Greece Is Using Its Emergency Liquidity Allowance Fast

When the governing council of the European Central Bank meets in Frankfurt on Wednesday, Greek banks may request a further raising of the cap on emergency liquidity

A protester outside the Greek Parliament.

Photographer: Michael Debets/Pacific Press/LightRocket via Getty Images

The European Central Bank has capped the Bank of Greece's scope for emergency liquidity to Greek banks at €65 billion ($74.2 billion). Figures released on Tuesday by the European Central Bank as part of its weekly financial statement show that ELA usage by national central banks increased by €51.7 billion in the week ending on Friday.

The rise followed an increase of €5.85 billion over the previous two weeks after Greece asked for an ELA facility following the ECB suspension of Greek collateral eligibility for its monetary operations, which came into force on Feb. 11.

Taken together, this points to total Greek ELA usage in the region of €57.5 billion, or about €7.5 billion short of the current ECB cap.

The governing council of the ECB meets in Frankfurt on Wednesday. The Greek banks may request a further raising of the cap on ELA, to give them room in case the crisis worsens. If no extension to ELA is granted at Wednesday's meeting, that will be because the Greek banks did not ask for it or because the Greek banks did ask but the ECB decided not to accede.

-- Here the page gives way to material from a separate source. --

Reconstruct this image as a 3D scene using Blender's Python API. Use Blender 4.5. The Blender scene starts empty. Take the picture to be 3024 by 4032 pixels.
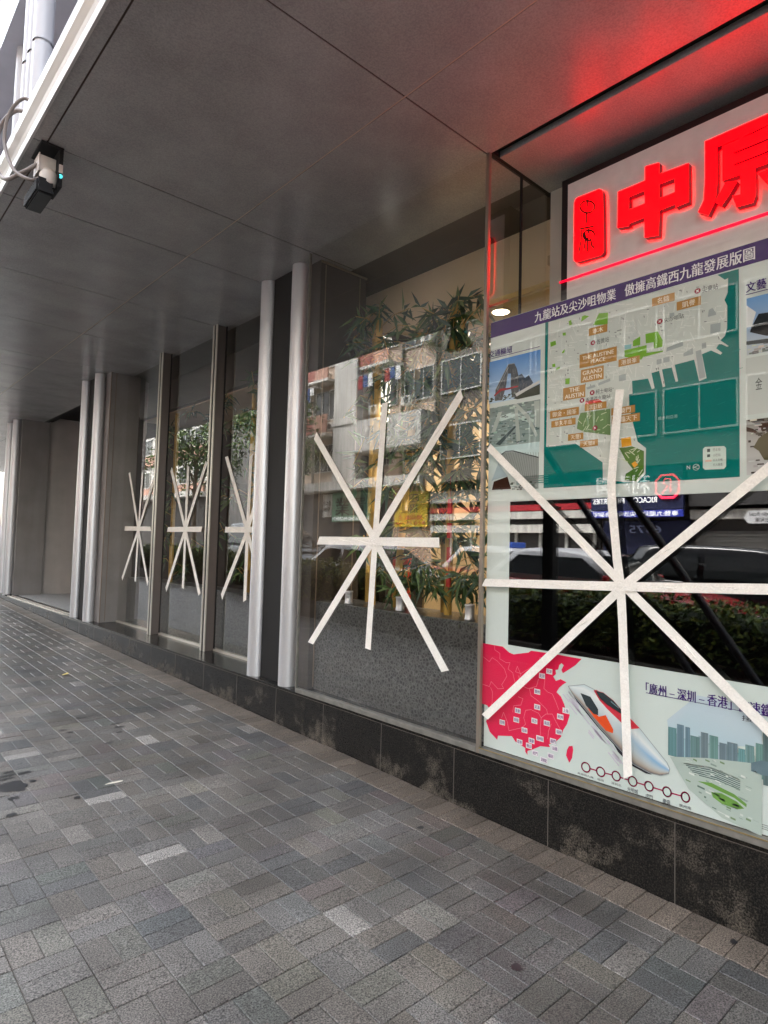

The ECB governing council is not due to gather formally until its March 5 monetary policy meeting in Cyprus. Crucially, this meeting will happen after the current Greek bailout terminates at the end of February.

Not extending ELA on Wednesday would not prevent the governing council from extending it outside a formal meeting, which can be done at any time. If it does not issue an extension tomorrow, it could well be read as a further signal from the ECB to Greece.